| I use Jupyter Lab every day on OSX in scientific/academic work, so I feel I am your target audience. In case it helps you gauge my impression, I spent about two minutes reading the post and scrolling through the website. I feel I did not understand the main advantages of this notebook aside from the AI integration. I don't understand how "start-up" time is a cost; I have a Jupyter server running at all times and use it as a scratch-pad throughout the day, so it is always available. I don't understand the "modern command palette". As far as I can tell all the commands are available to regular Jupyter Labs, and either way I always use hotkeys for them. The code formatting using black isn't bad, but notebooks are for scratchy ideas, not real code. If I'm at the point of formatting code, it's going in an actual IDE. I'd even argue providing formatting inside of a notebook encourages bad habits for scientists, who prefer to stay entirely within a notebook, but are then sometimes unable to reproduce their results. I don't see the advantage of the copy-paste; I can copy paste directly from Labs to Slack/online editing pages, and certain Latex typesetters. Pros: it looks pretty, the site has nice demo videos (in terms of quality; I didn't understand the content). I want to like this but I don't see any benefits for a power user except for the AI integration; if AI is the only selling point then I prefer to get it differently. |
- I don't have a continuously running notebook server. I start it when I need to and shut it down if I won't be working with it for a while. I do like the idea of clicking an icon and starting an app.
- Modern command palette, I believe, is similar to what you would see in apps like VS code. It doesn't offer more commands but instead make it easier to find and execute commands. I don't use Jupyter Lab so I don't know if it has a command palette but Jupyter Notebook doesn't so that seems like an advantage to me.

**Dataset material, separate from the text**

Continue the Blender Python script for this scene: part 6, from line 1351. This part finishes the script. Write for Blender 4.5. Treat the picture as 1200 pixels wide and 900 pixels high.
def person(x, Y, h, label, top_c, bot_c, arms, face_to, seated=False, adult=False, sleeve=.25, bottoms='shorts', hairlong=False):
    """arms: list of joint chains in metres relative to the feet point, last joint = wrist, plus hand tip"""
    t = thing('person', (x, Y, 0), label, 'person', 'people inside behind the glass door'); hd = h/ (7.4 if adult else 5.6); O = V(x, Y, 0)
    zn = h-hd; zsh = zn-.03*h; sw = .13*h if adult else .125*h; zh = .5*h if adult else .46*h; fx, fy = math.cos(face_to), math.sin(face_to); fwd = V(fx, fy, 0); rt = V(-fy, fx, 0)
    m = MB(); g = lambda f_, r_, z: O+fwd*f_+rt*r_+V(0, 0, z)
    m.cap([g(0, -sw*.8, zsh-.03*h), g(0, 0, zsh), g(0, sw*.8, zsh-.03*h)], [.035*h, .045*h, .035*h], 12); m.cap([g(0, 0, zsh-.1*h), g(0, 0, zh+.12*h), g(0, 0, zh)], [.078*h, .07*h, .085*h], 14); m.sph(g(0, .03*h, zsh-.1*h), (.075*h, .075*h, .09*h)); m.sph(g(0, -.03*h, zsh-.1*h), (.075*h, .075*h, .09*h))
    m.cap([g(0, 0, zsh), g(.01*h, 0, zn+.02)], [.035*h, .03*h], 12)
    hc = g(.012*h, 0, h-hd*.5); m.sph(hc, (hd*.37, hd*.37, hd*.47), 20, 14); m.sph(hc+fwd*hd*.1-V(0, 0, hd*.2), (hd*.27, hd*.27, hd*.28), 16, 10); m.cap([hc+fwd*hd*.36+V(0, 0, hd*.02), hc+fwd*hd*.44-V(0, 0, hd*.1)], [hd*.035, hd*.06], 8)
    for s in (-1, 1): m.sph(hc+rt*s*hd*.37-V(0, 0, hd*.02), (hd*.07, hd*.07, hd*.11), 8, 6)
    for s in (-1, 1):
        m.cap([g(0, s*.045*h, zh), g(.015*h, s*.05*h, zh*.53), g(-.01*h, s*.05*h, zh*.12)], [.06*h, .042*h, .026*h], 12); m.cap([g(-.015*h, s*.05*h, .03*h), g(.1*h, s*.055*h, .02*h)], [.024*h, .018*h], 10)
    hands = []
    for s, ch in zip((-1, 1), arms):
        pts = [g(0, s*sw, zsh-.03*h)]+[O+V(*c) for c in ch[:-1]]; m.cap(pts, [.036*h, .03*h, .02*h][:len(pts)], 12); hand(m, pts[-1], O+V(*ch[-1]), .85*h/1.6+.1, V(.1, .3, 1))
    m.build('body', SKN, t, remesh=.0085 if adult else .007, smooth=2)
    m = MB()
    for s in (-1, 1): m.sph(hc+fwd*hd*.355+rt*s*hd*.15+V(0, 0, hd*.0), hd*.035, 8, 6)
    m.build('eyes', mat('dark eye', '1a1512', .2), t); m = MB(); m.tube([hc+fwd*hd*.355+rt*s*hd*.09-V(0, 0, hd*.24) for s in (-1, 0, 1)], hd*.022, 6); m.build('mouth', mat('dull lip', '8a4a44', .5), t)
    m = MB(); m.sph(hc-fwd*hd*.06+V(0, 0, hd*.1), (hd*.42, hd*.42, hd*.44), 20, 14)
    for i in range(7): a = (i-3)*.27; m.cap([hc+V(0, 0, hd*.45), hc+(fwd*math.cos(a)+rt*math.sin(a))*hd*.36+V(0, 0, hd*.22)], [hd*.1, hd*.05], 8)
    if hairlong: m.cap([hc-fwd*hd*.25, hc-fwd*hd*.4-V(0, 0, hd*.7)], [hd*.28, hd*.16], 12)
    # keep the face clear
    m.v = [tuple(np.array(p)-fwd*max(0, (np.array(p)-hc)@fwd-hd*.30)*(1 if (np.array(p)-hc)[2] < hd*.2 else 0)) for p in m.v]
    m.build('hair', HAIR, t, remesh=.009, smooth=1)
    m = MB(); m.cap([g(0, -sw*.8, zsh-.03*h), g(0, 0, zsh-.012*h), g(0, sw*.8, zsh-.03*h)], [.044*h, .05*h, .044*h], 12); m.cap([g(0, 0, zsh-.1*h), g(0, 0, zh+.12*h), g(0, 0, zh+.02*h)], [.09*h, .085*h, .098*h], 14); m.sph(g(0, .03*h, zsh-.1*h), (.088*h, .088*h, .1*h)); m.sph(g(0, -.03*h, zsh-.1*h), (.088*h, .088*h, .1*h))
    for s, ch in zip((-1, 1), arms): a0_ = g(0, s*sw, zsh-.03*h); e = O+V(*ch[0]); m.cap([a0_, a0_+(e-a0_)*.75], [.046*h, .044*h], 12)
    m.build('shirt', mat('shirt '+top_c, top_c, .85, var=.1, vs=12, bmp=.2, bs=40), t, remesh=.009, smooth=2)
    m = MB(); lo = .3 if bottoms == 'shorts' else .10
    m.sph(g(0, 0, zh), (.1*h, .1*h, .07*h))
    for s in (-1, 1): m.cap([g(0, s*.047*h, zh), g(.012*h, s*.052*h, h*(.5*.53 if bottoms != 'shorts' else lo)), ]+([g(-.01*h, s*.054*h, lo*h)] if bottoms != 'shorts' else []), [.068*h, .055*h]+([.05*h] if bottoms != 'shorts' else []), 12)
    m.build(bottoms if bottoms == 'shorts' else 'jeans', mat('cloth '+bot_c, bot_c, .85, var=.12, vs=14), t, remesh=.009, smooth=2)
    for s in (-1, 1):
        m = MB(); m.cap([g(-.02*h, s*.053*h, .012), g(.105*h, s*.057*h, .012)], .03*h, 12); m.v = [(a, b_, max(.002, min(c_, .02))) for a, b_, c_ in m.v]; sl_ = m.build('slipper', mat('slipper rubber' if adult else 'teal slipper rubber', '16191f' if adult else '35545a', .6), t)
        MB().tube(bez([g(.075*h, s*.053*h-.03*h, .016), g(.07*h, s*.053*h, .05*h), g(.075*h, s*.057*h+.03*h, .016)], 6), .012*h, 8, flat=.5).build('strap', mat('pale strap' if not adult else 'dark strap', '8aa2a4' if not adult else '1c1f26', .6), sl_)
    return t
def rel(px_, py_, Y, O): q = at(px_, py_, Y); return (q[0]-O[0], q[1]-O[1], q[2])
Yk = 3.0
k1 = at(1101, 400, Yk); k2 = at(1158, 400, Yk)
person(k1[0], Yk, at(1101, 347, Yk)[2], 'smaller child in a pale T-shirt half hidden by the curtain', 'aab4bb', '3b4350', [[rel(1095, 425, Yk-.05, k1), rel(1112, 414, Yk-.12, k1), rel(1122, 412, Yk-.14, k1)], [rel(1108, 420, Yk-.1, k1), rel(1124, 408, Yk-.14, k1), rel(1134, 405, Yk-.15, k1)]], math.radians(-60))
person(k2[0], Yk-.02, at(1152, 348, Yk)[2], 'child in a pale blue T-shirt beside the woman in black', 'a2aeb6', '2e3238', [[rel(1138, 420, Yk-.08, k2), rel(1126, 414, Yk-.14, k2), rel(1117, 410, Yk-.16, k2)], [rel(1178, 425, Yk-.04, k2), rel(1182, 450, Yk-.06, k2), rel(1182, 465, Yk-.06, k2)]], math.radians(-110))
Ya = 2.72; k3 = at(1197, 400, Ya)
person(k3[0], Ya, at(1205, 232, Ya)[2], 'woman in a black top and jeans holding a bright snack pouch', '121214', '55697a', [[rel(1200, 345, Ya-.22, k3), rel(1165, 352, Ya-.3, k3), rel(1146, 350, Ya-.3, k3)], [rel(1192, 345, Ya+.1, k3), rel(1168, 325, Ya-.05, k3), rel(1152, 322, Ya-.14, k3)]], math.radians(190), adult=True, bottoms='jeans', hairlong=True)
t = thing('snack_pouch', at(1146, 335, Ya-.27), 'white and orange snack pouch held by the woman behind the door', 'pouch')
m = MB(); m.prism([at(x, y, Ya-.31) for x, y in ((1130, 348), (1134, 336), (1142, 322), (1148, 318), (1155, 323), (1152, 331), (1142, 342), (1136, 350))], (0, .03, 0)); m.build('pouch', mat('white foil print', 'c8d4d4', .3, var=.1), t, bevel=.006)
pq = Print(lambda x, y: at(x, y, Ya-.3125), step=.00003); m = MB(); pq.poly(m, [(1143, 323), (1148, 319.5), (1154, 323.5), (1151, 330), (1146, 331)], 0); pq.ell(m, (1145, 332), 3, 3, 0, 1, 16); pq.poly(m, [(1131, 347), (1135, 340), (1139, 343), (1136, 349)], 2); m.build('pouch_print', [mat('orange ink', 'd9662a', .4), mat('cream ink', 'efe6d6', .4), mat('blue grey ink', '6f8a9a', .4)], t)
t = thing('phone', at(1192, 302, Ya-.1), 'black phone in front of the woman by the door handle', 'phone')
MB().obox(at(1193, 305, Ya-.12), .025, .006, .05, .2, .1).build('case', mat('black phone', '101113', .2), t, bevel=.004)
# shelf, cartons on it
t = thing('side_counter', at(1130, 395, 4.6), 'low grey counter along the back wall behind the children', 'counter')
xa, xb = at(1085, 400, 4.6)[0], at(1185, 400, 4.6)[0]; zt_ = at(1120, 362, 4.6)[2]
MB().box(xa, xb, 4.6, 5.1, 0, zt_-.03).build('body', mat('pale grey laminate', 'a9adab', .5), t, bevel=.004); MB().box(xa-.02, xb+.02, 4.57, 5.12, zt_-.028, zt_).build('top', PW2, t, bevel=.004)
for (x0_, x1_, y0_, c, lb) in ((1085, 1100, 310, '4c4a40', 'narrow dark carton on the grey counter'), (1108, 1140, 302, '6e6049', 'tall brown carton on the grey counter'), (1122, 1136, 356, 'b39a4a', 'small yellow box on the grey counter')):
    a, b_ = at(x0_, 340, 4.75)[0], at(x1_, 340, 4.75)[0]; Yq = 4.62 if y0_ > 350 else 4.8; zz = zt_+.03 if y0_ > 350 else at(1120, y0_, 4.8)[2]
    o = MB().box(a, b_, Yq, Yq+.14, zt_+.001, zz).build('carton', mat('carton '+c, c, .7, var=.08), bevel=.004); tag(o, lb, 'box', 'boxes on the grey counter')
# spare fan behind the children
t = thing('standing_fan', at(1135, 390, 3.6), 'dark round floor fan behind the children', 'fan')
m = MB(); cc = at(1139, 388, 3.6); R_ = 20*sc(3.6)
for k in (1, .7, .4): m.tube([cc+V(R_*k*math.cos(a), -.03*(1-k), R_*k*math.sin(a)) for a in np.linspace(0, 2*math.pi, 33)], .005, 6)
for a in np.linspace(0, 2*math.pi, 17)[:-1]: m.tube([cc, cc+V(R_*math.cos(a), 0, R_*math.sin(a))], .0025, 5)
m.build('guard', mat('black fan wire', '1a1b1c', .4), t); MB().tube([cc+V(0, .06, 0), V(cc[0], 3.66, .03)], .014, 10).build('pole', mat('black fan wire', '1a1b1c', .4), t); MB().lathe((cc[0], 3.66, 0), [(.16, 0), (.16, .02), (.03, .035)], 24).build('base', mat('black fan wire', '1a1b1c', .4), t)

- I disagree on the formatting point, too. Even if I am just doing something very quick I cannot stand seeing lines extending some length, no space after a colon, single vs double quote inconsistency etc. So I do spend time formatting them even if I am on IDLE and know for sure I am not going to save it. Thankfully, IPython added support for Black so it is less of an issue for me.
Apps in this area generally focused on extending Jupyter to maybe combine SQL/JS with Python, making data exploration easier but I do appreciate a light app that just gives me a notebook experience with some small advantages, especially considering Classic Notebook is going to go away soon. I'll definitely give it a try.